Sharks feasting off class of '03

RANDY SPORTAK, CALGARY SUN

, Last Updated: 9:32 AM ET

SAN JOSE -- Leading up to the 2003 draft, the talk was that class had the potential to be among the best in NHL history.

Rivalling the famed 1979 crop -- which included the likes of Ray Bourque, Mark Messier, Mike Gartner, Rob Ramage, Michel Goulet, Kevin Lowe, Neal Broten, Paul Reinhart, Guy Carbonneau and Glenn Anderson just to name a few -- it was seen as having big potential.

So far, a few from the top 10 in 2003 are already NHL regulars, including: Marc-Andre Fleury, Eric Staal, Nathan Horton, Nikolai Zherdev, Thomas Vanek, Ryan Suter and Dion Phaneuf.

The rest of the first round also boasts Jeff Carter, Dustin Brown, Brent Seabrook, Mike Richards, Corey Perry and Patrick Eaves. Further along, you'll find Patrice Bergeron (45th), Shea Weber (49th), Lee Stempniak (148th), Nathan Paetsch (202nd), Shane O'Brien (250th) and Tampa regular Nick Tarnasky (287th).

Needless to say, the '03 draft class was loaded with gems.

But no team has mined it like the San Jose Sharks.

When the Sharks faced the Calgary Flames last night, there were four players from that year showing their wares: Left winger Milan Michalek (5th), left winger Steve Bernier (16th), defenceman Matt Carle (47th) and left winger Joe Pavelski (205th).

Sharks GM Doug Wilson said the credit goes to scouting director Tim Burke for a draft that has played a huge part in making the team a Stanley Cup contender.

The success, he opines, gave San Jose the ability to acquire Joe Thornton from Boston a year ago -- sending defenceman Brad Stuart, Marco Sturm and Wayne Primeau the other way -- without missing a beat.

"It's one thing to acquire a player like Joe Thornton but we had to give up three very important players. By having Milan, Steve and Matt Carle, and now Joe Pavelski coming from underneath, you fill one huge hole -- something you think you need to have to pursue a Stanley Cup, the one-two combination of (Patrick) Marleau and Thornton -- and you're able to replace Stuart, Sturm and Primeau internally and haven't left holes in the organization," he said.

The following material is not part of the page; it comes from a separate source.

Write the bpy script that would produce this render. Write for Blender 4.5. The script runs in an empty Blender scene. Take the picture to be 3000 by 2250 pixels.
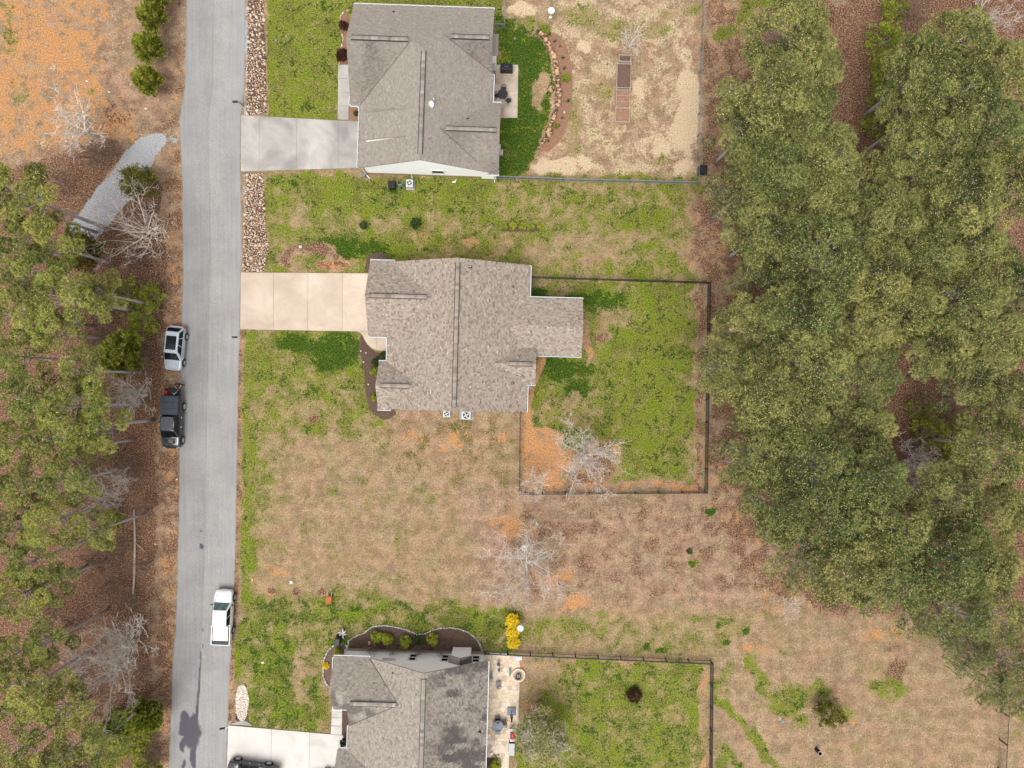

The Sharks also sent second-rounder Josh Hennessy to Ottawa as part of the three-team trade that sent Martin Havlat to Chicago.

San Jose's fearsome foursome from 2003 aren't playing bit parts either. Michalek and Bernier flank Marleau on one of the league's best lines, while Pavelski has slipped onto the unit alongside Thornton and last year's top sniper Jonathan Cheechoo.

Meanwhile, Carle is making a case to be this year's top rookie.

Thornton, part of a heady Boston draft class from 1997 himself, can't help but be blown away by the crew assembled.

"They're great and they don't see themselves as young players. They're a big part of this team," said the reigning Art Ross Trophy winner. "The good thing is they're only to get better. You can see from last year, Milan and Bernier are getting better. The sky's the limit for those guys."

Wilson said having Thornton and Marleau makes it easier to add players to important positions.

But those four are part of a group of youngsters who make it easy to believe the Sharks will be in the Cup chase for years to come.

"We look at players who can help us win. You take a look at their pedigrees -- Matt Carle and Joe Pavelski won national championships, and (2005 pick) Marc-Edouard Vlasic won a Memorial Cup last year and played 104 games," Wilson said.